* EXERCISE *
Print exactly the lines from the first one down to the line that contains "sc = bpy.context.scene", both included, and skip the pictures.

* DATA EXCERPT *
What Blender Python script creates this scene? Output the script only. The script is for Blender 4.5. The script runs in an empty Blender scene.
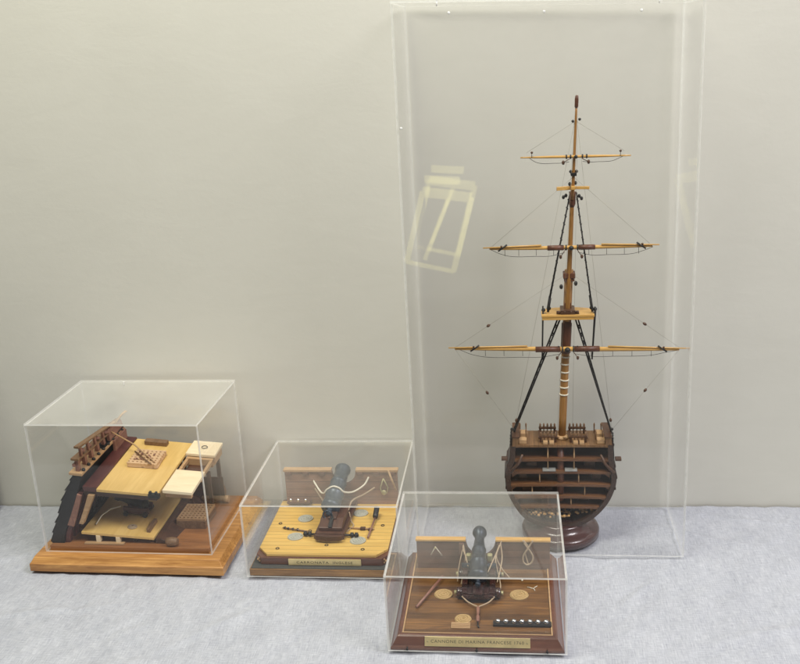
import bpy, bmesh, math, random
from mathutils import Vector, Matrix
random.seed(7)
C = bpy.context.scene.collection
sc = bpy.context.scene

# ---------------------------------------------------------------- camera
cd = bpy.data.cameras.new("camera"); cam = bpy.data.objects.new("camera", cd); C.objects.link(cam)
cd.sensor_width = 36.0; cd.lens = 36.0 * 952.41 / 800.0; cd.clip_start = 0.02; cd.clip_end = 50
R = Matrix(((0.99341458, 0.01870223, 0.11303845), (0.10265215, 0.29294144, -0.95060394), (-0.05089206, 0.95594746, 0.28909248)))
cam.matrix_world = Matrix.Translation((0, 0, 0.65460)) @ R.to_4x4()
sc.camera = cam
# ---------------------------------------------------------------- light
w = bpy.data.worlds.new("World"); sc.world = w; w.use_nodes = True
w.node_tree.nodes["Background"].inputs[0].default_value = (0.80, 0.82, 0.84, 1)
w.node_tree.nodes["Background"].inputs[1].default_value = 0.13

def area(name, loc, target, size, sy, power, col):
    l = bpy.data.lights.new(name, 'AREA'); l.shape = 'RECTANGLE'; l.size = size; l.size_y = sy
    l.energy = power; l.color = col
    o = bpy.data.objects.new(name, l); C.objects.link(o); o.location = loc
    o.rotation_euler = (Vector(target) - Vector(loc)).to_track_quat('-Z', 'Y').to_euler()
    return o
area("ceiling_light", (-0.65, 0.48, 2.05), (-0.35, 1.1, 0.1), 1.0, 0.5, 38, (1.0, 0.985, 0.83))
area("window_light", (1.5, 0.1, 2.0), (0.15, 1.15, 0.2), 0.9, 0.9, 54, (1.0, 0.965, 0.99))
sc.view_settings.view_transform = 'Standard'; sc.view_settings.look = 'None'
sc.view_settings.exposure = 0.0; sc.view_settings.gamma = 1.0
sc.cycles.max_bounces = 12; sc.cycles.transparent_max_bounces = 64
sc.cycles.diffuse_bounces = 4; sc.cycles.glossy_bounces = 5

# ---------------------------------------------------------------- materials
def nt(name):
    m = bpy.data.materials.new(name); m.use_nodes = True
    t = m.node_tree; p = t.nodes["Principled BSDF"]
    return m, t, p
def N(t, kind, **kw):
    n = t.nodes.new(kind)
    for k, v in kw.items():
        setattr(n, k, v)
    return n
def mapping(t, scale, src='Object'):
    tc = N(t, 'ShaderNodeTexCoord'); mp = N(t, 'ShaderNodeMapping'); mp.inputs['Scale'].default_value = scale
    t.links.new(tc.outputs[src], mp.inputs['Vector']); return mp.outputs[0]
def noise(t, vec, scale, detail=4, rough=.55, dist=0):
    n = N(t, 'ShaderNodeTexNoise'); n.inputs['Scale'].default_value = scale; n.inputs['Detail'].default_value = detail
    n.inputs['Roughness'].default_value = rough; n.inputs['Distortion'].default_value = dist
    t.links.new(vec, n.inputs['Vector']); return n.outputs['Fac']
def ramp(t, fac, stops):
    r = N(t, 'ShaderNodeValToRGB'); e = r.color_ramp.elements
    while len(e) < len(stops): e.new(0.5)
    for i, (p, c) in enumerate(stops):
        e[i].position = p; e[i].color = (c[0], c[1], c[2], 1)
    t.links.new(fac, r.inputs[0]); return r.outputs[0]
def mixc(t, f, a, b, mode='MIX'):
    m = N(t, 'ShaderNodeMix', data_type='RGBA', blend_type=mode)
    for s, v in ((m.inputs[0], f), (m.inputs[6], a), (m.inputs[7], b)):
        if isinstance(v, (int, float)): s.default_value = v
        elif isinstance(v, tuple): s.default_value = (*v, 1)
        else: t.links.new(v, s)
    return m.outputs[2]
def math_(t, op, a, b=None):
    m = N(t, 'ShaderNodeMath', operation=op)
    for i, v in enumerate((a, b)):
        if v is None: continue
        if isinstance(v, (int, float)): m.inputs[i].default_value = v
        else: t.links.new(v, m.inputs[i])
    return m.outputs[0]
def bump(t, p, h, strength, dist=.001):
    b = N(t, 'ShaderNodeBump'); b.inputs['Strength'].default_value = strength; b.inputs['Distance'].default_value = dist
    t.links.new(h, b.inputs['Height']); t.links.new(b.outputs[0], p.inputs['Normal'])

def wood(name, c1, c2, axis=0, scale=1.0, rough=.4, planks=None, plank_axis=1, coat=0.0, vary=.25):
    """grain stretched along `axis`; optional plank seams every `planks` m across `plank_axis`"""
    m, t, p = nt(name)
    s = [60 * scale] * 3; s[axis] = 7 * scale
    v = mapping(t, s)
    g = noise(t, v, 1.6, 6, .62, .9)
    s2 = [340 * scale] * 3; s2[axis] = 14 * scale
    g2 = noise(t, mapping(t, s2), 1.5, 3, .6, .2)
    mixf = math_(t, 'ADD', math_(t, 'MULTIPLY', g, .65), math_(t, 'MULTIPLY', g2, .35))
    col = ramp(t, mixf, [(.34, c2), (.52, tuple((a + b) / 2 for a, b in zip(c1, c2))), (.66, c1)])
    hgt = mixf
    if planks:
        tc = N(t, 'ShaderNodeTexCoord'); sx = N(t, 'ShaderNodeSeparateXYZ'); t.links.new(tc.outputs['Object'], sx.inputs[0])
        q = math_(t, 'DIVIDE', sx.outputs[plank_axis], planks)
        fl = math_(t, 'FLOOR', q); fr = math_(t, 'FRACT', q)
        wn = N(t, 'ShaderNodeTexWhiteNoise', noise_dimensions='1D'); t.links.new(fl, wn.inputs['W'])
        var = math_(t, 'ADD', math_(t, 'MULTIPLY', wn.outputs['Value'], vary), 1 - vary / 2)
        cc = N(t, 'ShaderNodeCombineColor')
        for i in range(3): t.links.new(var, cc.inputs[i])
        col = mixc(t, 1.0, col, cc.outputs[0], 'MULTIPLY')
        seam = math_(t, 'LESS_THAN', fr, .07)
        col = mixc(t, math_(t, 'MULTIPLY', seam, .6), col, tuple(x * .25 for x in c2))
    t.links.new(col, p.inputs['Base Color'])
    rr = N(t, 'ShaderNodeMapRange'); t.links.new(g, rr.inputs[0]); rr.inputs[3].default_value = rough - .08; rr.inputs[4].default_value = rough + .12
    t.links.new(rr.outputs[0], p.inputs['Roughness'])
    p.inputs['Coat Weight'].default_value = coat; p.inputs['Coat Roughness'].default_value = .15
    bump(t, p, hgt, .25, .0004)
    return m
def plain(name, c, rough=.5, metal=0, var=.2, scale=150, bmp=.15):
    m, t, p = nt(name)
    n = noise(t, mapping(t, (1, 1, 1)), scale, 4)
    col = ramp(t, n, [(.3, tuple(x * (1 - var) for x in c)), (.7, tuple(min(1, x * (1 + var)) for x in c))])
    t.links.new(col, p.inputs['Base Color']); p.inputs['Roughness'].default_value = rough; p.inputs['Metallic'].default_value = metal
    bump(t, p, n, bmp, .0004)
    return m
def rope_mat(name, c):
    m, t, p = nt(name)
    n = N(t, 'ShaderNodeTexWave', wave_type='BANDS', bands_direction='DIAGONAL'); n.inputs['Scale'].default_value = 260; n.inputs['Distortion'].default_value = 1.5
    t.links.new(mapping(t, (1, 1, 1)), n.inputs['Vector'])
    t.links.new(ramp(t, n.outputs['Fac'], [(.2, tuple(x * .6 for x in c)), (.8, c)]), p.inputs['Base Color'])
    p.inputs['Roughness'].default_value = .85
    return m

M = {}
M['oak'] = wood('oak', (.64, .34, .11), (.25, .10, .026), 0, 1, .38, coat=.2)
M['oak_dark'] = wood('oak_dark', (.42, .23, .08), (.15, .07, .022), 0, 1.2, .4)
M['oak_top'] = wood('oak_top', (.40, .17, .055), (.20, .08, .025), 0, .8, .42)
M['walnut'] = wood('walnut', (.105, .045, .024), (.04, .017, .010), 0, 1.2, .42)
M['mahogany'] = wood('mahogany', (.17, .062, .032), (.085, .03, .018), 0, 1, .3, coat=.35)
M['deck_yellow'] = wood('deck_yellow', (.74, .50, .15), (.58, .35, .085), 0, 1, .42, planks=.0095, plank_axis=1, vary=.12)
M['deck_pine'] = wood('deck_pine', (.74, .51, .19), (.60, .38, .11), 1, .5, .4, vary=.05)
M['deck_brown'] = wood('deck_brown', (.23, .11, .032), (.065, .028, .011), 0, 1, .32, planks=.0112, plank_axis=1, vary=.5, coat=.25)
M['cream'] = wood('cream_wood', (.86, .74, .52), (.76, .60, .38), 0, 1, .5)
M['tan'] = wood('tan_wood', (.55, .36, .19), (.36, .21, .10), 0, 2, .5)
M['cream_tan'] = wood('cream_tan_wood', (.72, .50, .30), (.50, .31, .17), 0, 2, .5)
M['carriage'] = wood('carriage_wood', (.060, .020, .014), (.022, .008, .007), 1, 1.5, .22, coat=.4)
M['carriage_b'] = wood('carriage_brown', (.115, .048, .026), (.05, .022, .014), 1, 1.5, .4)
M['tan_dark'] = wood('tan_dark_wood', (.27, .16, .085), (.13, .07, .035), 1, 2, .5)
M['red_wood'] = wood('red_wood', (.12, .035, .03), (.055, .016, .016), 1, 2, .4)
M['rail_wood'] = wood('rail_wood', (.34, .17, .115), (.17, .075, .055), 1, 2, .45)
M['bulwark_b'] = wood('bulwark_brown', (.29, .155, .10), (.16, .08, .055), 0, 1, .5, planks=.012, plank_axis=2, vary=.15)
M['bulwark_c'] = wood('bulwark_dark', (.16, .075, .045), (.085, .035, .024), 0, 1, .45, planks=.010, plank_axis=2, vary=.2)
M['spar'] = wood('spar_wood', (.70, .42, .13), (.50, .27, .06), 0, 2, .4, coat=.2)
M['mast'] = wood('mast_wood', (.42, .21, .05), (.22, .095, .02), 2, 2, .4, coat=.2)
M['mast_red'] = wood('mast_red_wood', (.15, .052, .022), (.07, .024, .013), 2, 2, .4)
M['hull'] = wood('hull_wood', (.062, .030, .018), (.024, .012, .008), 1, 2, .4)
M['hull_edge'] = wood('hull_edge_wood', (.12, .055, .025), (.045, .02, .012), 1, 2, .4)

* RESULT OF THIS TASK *
What Blender Python script creates this scene? Output the script only. The script is for Blender 4.5. The script runs in an empty Blender scene.
import bpy, bmesh, math, random
from mathutils import Vector, Matrix
random.seed(7)
C = bpy.context.scene.collection
sc = bpy.context.scene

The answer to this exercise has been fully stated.